Should Unthink rethink?

This week marks the launch of Unthink, a new social network that positions itself as a counterpoint to Facebook and Google+ attacking what they describe as dishonest invasions of privacy. While there’s clearly room for another social network in the marketplace that offers users greater ownership of their content and privacy protection, the focus of this post is the combative tone of their launch campaign.

While the user interface of the site looks great, you can see from their launch video that they pull few punches when targeting their peers. While this is clearly designed to tap into the wellspring of frustrations and even anger over privacy issues, especially among young users, the negative tone may well prove counterproductive.

It’s rare that you ever see a brand generate more than temporary attention when it strikes such a negative tone. In my mind, it would have been more effective to celebrate the clear positives of greater transparency and ownership of content that Unthink provides. While such sensationalism will command attention in the short term, the tone of the marketing seems inconsistent with the spirit of their values.
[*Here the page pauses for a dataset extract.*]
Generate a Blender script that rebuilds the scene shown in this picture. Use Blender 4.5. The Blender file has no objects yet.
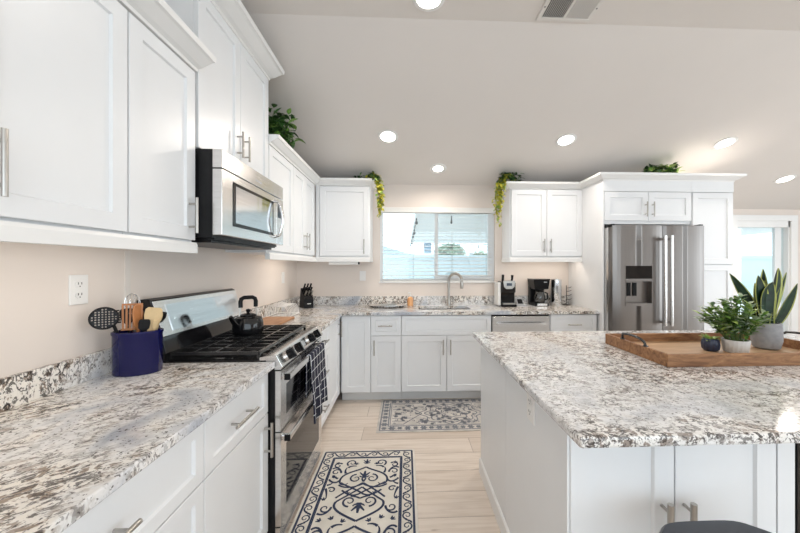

I would have preferred that Unthink celebrates its own merits, including its seamless integration of the functionalities of Facebook, Twitter and LinkedIn, and the clear transparency as to how they make money.

I’ll watch with interest to see if Unthink can attract an older audience and for how long such an adversarial tone sustains interest. Hopefully they will soon strike a more positive tone. The platform is extremely well done and the principles behind the platform are very important so it would be unfortunate for the the tone of the launch marketing to frustrate its long term success. True transparency, privacy and data ownership are revolutionary enough without having to someone else down.

What do you think about the privacy and data-ownership issues that Unthink addresses?  Do you think that tone is appropriate, or would it be better to lead with a more positive approach?